Friday, July 1, 2011

The English Major by Jim Harrison

Audio CD, 6 disks (7 hours)
Published October 1st 2008 by Blackstone Audiobooks, Inc. (first published December 31st 2007)
ISBN: 1433246643 (ISBN13: 9781433246647)
primary language: English
original title: The English Major
4 stars overall / 5 stars audio narration

Goodreads Synopsis:
"It used to be Cliff and Vivian and now it isn't." With these words, Jim Harrison begins a riotous, moving novel that sends a sixty-something man, divorced and robbed of his farm by a late-blooming real estate shark of an ex-wife, on a road trip across America, armed with a childhood puzzle of the United States and a mission to rename all the states and state birds to overcome the banal names men have given them. Cliff's adventures take him through a whirlwind affair with a former student from his high school-teacher days twenty-some years before; to a "snake farm" in Arizona owned by an old classmate; and to the high-octane existence of his son, a big-time movie producer who has just bought an apartment over the Presidio in San Francisco." The English Major is the map of a man's journey into - and out of - himself, and it is vintage Harrison: reflective, big-picture American, and replete with wicked wit.

My Thoughts:
Starting out, I wasn't completely sure I would like this book, but honestly, it really grew on me. Jim Harrison has a amazing command of the English language, and given the subject matter of the book (a newly divorced, 60-year-old retired farmer who's somewhat on the horny side goes on a cross country trek to see the United States), I wasn't expecting to enjoy the writing like I did. Perhaps making his protagonist a former English teacher helped, but I think what really made this book was the brilliant narrator. He so perfectly captured Cliff's voice, his personality, and his view of the world that at times it was the deadpan delivery of some of Cliff's more hilarious hijinks that made me laugh out loud. I am not typically one who chooses books that are marked as "funny," but this couples what the back-of-the-book blurb calls "wicked wit" with an interesting story and truly good writing, and that makes it a winner.
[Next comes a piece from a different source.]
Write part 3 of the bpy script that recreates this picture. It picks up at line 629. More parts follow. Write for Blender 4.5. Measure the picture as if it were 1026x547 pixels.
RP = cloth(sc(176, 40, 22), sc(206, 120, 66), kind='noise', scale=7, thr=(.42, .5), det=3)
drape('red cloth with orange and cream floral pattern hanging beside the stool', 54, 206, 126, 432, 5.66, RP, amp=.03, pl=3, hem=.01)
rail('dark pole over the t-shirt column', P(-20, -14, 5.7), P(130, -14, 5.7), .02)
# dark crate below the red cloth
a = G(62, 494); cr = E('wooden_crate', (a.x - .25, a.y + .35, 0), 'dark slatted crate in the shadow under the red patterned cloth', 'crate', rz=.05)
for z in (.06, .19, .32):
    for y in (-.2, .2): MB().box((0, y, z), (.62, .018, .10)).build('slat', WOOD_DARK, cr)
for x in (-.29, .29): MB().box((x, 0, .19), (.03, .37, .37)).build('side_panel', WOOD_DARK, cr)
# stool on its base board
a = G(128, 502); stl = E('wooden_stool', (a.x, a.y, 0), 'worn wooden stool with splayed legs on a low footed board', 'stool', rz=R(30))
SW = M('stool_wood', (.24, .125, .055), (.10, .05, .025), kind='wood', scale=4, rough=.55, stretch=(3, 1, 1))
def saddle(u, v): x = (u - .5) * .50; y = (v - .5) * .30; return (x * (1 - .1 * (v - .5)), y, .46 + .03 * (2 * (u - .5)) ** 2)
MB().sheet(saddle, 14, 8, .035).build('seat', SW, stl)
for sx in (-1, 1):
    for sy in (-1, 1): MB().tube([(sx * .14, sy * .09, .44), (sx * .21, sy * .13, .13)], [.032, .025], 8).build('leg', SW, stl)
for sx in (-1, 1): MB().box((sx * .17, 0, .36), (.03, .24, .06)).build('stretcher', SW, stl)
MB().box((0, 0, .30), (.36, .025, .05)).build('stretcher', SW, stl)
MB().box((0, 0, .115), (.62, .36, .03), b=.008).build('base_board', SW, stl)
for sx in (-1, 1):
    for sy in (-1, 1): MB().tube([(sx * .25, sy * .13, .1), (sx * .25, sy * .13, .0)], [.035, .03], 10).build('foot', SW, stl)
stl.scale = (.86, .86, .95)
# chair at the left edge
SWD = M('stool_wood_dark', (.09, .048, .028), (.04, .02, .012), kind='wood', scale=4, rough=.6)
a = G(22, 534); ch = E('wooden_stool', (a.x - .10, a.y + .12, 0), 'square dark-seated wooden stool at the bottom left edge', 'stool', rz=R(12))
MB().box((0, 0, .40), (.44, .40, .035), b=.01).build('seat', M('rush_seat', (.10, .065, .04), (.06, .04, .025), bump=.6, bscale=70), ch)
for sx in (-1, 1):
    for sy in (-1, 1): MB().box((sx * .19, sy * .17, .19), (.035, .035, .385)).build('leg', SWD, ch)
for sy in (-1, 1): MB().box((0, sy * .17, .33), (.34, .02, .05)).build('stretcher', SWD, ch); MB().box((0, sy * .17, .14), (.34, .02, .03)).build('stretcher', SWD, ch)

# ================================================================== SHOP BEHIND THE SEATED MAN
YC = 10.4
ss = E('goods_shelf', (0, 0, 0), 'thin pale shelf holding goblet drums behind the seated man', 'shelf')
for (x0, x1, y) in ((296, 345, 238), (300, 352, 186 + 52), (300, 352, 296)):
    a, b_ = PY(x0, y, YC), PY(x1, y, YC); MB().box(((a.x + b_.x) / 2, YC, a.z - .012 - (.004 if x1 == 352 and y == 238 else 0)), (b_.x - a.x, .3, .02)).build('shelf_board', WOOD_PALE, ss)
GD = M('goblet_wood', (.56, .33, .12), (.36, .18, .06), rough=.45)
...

It also got me thinking that, contrary to my studious avoidance of reading anything that even slightly smelled of the Beat Movement, I might ought to reconsider reading On the Road by Jack Kerouac. Perhaps I've erroneously shunned it as being too artsy-fartsy for me. Judging from my positive reaction to this cross-country mission to rename the states and birds, I'm beginning to wonder if I'd like Kerouac after all.